As for me, I was in ecstasy over my Chicken Pot Pie. The crust was buttery & flaky, the meat was tender and delicious, etc. What’s not to love?
Personally, I disagree. I mean, yeah, I like a nice Thuringer rostbratwurst from the sausage cart vendor in Erfurt, but I also like the Italian sausage sold by the dude outside Grand Central station. The only fast food I’ve found that I liked better than its American counterpart are perhaps some doner kebabs.
Well, since this is about offering opinions, I’m not surprised someone is disagreeing. I also disagree with pretty much every word that StPauler said about Ethiopian food.
But I have yet to find any street food/fast food anywhere in the world that isn’t better than our fast food, whether Latin American, French, British, Indian, Singaporean, Chinese, whatever.
Whenever I’m in a supermarket in Austria or Germany I’m always appalled at the poor quality of the produce. Stuff that would have been thrown in the garbage days earlier in Britain is still on sale. They just don’t seem to care about the quality of their fruit and veg.
I’m also curious what definition of “fast food” is being used. Are we talking “street food”? Are we talking ma & pop quick places to get a bite to eat? Or are we talking chains and franchises like Quick and Nordsee and the like vs.

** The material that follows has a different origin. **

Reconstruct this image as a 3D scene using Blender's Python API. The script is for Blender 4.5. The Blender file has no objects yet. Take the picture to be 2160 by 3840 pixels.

McDonald’s and Chipotle, etc? I really can’t think of any examples where the local “fast food” is uniformly “better, tastier, cheaper and more healthful” than American fast food.
Italian street food is effin delicious. Arancini di riso (rice balls filled with meat) pizzete (fried pizza dough) croquet di patate (stuffed, breaded and fried mashed potato) and tarali ( pretzel like, but made with almonds and fried in lard) is better than any sausage truck link or fry truck chip I’ve ever had.